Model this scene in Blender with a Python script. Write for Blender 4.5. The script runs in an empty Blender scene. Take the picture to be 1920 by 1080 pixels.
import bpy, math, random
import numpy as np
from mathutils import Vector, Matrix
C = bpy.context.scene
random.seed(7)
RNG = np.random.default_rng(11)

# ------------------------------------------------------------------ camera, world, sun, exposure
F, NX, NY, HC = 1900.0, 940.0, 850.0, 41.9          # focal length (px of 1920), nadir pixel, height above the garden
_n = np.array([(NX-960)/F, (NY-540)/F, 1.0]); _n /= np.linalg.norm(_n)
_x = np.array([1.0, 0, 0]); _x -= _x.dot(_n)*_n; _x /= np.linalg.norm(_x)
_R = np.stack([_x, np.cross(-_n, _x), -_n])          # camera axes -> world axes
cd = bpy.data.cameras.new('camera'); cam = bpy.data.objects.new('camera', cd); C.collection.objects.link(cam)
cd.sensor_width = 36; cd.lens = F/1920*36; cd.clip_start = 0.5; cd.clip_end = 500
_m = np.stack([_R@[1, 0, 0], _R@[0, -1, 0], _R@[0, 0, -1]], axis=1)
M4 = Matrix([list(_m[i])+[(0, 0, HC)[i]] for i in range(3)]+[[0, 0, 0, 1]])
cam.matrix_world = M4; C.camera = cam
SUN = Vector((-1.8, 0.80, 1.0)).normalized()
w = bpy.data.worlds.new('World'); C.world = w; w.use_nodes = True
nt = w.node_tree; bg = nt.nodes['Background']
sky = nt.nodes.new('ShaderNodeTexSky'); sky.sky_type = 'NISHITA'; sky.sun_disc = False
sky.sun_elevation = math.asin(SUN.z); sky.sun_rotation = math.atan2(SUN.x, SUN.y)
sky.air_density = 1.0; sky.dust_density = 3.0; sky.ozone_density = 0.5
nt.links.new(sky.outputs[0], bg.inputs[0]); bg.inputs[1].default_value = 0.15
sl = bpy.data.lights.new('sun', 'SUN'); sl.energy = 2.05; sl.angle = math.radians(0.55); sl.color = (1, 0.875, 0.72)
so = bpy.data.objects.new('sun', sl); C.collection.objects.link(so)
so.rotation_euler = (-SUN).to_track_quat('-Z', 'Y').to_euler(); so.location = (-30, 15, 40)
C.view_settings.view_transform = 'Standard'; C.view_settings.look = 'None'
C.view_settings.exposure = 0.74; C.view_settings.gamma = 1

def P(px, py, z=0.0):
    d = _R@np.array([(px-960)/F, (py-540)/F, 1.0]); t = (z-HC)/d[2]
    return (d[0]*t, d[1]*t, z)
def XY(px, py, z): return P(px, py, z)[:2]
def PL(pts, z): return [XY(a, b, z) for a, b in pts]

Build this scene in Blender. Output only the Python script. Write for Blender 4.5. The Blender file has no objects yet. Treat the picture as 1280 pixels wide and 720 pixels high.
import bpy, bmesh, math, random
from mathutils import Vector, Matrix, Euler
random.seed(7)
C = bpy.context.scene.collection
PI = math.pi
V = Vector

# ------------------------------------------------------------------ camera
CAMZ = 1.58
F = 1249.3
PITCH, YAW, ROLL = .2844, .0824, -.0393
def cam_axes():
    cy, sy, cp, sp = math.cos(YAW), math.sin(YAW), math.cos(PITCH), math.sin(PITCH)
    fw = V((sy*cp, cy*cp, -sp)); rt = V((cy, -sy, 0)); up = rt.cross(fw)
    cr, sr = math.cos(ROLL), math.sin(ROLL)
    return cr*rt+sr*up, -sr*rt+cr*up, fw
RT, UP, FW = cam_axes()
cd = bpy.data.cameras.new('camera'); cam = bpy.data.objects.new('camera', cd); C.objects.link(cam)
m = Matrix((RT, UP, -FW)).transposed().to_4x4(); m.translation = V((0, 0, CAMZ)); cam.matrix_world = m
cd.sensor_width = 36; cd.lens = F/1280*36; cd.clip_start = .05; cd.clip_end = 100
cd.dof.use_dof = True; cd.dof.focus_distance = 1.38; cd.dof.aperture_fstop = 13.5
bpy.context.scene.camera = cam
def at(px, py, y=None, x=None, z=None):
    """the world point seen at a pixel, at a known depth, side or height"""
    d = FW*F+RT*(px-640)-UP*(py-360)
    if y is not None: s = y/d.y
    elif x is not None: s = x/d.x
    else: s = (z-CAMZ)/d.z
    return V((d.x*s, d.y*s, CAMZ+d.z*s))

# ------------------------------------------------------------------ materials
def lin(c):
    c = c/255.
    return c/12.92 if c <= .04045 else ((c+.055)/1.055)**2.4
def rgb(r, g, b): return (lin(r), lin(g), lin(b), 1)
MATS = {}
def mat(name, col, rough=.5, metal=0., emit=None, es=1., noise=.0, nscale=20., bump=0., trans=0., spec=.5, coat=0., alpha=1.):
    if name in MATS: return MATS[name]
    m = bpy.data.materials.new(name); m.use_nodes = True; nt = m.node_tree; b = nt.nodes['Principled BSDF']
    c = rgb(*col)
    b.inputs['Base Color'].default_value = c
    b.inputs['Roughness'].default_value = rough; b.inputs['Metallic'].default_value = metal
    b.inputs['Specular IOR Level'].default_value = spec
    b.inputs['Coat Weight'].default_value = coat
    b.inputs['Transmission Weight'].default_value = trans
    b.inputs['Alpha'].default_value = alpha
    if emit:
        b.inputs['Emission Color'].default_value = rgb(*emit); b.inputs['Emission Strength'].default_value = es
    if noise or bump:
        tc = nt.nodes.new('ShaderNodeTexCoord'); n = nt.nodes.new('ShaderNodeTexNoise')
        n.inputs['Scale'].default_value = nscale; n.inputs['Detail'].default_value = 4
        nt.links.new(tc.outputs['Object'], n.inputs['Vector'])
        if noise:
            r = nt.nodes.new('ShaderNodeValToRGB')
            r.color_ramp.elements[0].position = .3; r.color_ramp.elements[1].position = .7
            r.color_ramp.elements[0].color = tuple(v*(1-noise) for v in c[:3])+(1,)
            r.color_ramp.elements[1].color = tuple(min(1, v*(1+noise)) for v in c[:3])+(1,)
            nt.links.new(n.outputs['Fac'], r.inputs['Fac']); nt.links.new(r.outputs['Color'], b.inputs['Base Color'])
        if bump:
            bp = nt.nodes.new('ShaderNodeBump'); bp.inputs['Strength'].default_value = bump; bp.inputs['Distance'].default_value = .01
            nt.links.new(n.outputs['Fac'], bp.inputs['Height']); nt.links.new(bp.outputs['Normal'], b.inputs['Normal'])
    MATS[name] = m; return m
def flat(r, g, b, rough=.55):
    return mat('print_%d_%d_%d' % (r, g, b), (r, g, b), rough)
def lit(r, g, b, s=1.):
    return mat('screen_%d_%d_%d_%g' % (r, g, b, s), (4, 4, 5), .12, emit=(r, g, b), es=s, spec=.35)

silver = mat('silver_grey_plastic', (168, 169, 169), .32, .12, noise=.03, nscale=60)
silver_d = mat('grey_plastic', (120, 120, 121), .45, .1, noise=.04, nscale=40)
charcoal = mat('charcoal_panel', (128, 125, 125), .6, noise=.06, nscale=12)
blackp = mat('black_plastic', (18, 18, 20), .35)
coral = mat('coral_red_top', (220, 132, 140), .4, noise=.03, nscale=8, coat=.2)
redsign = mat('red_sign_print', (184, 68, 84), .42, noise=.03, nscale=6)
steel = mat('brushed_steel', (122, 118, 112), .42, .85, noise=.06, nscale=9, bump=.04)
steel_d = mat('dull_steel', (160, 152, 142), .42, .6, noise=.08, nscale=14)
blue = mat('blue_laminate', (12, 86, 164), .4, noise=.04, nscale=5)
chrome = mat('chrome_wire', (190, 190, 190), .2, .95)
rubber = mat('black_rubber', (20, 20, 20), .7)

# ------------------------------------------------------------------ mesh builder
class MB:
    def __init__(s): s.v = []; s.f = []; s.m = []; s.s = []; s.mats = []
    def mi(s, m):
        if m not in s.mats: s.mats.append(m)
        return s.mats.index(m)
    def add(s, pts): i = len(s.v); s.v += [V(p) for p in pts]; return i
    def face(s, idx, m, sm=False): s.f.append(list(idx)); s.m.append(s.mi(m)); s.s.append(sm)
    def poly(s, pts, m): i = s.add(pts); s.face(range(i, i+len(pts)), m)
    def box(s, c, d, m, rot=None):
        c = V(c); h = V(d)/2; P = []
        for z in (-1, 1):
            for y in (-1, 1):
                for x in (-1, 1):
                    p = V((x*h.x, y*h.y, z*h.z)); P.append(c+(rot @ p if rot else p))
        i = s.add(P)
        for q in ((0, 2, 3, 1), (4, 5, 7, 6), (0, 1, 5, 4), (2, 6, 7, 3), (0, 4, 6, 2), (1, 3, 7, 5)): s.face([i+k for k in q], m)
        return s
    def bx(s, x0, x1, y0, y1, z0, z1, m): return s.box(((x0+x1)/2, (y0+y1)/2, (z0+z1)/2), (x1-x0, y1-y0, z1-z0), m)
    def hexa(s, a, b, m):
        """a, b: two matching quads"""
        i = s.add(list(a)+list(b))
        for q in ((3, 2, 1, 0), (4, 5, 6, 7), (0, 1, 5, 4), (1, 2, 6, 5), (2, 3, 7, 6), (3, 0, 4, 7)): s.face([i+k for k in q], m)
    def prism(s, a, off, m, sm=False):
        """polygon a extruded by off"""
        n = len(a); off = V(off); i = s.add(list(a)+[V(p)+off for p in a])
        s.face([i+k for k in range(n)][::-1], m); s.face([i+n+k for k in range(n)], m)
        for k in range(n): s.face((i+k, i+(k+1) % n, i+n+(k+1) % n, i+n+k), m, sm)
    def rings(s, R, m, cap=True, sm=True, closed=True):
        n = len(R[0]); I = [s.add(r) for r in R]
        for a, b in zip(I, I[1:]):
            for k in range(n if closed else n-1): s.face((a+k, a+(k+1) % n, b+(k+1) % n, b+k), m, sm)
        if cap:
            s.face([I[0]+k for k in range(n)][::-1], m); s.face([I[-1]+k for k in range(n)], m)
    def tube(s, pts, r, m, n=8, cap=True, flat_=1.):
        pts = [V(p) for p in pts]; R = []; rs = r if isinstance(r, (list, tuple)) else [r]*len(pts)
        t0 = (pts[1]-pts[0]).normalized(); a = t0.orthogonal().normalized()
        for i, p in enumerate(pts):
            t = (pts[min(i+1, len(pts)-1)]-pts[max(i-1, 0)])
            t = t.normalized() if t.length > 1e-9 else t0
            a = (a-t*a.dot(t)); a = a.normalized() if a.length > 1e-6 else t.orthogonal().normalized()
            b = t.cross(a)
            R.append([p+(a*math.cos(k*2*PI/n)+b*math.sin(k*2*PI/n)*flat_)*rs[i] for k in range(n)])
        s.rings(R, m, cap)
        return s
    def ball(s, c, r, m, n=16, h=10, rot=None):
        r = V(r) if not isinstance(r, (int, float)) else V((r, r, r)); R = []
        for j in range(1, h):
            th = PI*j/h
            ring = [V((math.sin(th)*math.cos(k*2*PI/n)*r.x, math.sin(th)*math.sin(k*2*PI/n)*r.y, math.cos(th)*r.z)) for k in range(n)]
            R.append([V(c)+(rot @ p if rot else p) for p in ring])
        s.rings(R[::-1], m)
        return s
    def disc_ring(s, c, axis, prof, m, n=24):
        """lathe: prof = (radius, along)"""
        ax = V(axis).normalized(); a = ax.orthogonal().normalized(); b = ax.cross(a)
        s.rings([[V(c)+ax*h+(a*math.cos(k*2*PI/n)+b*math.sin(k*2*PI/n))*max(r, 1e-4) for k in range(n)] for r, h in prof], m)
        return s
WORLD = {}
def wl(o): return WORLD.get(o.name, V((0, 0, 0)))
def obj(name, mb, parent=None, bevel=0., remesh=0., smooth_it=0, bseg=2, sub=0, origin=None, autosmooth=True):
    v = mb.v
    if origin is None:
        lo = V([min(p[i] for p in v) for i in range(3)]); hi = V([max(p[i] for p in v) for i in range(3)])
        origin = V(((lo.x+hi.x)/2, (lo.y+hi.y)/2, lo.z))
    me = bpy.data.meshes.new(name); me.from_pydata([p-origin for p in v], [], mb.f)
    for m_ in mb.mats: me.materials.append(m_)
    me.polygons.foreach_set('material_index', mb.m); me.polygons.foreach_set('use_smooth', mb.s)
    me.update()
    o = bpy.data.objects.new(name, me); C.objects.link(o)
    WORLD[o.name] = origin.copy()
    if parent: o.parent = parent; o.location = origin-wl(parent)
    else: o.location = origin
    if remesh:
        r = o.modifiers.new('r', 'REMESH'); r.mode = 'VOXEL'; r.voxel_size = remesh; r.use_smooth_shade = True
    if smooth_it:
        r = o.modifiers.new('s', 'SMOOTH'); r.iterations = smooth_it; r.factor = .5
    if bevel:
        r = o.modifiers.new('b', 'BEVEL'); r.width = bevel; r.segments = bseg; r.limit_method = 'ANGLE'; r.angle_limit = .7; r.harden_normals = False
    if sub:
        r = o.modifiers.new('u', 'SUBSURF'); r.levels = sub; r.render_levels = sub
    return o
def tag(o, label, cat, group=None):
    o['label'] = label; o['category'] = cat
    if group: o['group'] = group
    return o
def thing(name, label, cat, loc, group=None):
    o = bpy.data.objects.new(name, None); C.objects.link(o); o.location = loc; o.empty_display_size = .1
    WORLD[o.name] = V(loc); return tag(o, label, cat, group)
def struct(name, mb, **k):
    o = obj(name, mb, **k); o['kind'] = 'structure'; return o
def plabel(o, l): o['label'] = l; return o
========
» **Your objective**:
Please print exactly what appears from the first line of the data through the line with "RNG = np.random.default_rng(11)", including both of those lines and nothing past them.

» **Task answer**:
Model this scene in Blender with a Python script. Write for Blender 4.5. The script runs in an empty Blender scene. Take the picture to be 1920 by 1080 pixels.
import bpy, math, random
import numpy as np
from mathutils import Vector, Matrix
C = bpy.context.scene
random.seed(7)
RNG = np.random.default_rng(11)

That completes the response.